Converting JSONL to an array parses each non-empty line, collects the results, and emits a single array. Going the other way, the converter walks the top-level array and emits each element as a compact JSON line. Whitespace inside individual records (multi-line pretty-printed objects in JSONL) is normalised so that one record always corresponds to exactly one line in the JSONL output.

Examples

  • Turn a 50,000-line analytics log into a single JSON array for ingestion into a tool that lacks a streaming parser.
  • Split a downloaded data.json array into JSONL so it can be processed line-by-line with command-line tools.
  • Compact a verbose pretty-printed array into one-object-per-line for diffing in git.
  • Validate that a JSONL file's records are all parseable before piping to downstream tooling.

FAQ

What happens to comments or trailing commas?
The parser is strict JSON (RFC 8259). Comments and trailing commas are not allowed; clean them up first or use a JSON-with-comments preprocessor.

Does it preserve the original record order?
Yes.

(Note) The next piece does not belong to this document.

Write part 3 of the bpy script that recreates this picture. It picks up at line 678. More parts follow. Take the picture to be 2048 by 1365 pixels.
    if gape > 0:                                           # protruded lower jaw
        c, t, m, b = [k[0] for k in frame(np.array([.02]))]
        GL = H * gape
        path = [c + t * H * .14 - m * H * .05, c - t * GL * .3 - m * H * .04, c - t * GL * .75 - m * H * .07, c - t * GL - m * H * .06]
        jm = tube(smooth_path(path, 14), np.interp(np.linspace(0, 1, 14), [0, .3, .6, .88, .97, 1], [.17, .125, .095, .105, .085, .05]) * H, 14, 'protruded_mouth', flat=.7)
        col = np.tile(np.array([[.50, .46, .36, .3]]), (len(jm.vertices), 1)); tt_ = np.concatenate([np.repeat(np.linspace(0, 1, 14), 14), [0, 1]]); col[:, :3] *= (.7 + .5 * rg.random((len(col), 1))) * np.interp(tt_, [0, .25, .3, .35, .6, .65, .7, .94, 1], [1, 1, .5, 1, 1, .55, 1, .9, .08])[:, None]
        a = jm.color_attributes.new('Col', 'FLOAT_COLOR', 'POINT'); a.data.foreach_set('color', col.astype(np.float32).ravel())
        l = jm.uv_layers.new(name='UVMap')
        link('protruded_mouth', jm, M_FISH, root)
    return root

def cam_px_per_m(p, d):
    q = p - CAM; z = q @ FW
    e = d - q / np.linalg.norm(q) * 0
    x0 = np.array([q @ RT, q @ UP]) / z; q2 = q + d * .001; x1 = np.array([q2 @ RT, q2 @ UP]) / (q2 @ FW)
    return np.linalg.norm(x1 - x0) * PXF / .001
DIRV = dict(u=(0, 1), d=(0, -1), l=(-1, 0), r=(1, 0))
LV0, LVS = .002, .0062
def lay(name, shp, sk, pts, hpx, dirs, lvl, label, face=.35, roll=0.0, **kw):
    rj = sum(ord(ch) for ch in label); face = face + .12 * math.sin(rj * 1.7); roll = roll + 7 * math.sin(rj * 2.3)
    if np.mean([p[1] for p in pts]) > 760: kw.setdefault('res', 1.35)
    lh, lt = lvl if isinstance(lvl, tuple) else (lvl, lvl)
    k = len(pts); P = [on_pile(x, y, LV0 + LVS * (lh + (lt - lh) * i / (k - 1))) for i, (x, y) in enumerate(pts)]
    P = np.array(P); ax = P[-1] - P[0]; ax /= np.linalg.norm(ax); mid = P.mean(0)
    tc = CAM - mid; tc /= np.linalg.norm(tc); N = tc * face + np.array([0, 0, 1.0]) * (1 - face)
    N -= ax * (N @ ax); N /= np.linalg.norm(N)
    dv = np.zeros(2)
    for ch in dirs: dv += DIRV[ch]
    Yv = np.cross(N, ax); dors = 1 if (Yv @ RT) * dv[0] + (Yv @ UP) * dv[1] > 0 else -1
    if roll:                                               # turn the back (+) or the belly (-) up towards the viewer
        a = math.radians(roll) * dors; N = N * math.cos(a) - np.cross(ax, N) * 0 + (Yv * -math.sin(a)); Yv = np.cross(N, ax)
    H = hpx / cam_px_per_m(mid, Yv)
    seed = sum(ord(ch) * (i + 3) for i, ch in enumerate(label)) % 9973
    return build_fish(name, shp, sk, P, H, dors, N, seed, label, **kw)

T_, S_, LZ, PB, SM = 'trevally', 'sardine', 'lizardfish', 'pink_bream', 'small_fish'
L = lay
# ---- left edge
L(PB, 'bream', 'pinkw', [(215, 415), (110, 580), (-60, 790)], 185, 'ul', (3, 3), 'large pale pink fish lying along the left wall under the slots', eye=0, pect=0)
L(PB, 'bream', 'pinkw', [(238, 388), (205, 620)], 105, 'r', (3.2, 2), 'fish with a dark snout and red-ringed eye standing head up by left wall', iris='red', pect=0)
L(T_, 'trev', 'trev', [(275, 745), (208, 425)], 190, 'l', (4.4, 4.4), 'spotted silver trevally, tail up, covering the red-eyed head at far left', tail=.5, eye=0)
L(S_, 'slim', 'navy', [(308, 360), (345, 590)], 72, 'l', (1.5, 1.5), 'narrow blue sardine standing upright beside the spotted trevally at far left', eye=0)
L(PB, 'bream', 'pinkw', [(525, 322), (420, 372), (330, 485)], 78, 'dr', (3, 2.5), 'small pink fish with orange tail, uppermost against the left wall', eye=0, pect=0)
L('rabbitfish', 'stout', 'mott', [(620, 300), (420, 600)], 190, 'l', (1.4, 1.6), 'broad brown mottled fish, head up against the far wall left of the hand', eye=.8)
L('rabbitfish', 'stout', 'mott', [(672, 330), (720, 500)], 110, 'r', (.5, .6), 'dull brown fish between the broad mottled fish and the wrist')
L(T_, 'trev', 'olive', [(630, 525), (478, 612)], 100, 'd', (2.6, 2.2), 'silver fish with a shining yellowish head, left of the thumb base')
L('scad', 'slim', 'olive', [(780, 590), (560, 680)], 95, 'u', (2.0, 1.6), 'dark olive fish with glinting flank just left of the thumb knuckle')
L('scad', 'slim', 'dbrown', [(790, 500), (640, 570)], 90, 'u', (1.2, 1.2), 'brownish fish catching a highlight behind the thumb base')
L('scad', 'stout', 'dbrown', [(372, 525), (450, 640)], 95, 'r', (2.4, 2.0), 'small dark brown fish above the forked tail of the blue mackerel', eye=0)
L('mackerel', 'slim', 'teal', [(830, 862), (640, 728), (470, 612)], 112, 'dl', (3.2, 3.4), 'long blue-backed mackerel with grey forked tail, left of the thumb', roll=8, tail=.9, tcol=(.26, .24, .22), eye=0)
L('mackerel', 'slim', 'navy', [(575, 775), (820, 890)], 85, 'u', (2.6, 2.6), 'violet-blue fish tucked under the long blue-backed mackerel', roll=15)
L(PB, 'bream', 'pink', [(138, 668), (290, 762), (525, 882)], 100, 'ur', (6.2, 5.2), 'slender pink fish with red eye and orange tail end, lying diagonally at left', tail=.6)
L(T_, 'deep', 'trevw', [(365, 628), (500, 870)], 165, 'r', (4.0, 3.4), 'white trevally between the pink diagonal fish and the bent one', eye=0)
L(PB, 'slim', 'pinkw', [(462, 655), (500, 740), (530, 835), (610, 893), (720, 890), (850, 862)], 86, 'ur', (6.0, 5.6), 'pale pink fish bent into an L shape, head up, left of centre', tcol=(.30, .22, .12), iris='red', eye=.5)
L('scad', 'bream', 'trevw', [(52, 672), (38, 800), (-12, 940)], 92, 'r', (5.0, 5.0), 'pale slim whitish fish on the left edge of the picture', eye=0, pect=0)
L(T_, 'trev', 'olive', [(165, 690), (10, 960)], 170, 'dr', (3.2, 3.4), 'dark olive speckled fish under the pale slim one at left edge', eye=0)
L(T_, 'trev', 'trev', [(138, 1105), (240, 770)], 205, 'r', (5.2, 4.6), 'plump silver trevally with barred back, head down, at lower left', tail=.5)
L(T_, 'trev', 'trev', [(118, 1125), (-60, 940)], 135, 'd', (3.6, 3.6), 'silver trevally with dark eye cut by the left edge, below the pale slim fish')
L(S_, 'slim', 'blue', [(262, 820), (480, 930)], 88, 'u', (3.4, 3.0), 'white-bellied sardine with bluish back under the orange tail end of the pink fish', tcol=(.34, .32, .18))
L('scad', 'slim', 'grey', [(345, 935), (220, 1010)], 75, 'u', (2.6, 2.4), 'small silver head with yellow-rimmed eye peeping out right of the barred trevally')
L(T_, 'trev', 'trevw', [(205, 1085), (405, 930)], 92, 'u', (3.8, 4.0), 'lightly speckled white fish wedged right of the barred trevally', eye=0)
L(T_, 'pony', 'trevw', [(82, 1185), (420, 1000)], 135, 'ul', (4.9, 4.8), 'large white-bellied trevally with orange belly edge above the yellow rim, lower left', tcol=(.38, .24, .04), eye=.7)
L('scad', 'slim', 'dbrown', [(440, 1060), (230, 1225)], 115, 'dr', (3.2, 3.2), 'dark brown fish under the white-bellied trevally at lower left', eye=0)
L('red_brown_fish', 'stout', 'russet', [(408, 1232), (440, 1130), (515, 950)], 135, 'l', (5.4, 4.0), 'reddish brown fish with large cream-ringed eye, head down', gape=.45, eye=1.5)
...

Both conversions are order-preserving — record 1 in the input is record 1 in the output.

Is there a record-count limit?
The converter loads the full input into memory, so it is comfortable up to tens of millions of small records but not optimised for truly massive files. For multi-gigabyte streams, use a dedicated streaming tool.

What about empty lines in JSONL?
Empty lines are skipped silently. Whitespace-only lines are likewise ignored, matching how most JSONL consumers behave.

Can the array contain non-object elements?
Yes — the converter handles arrays of strings, numbers, or mixed values just as cleanly as arrays of objects. Each element becomes one JSONL line.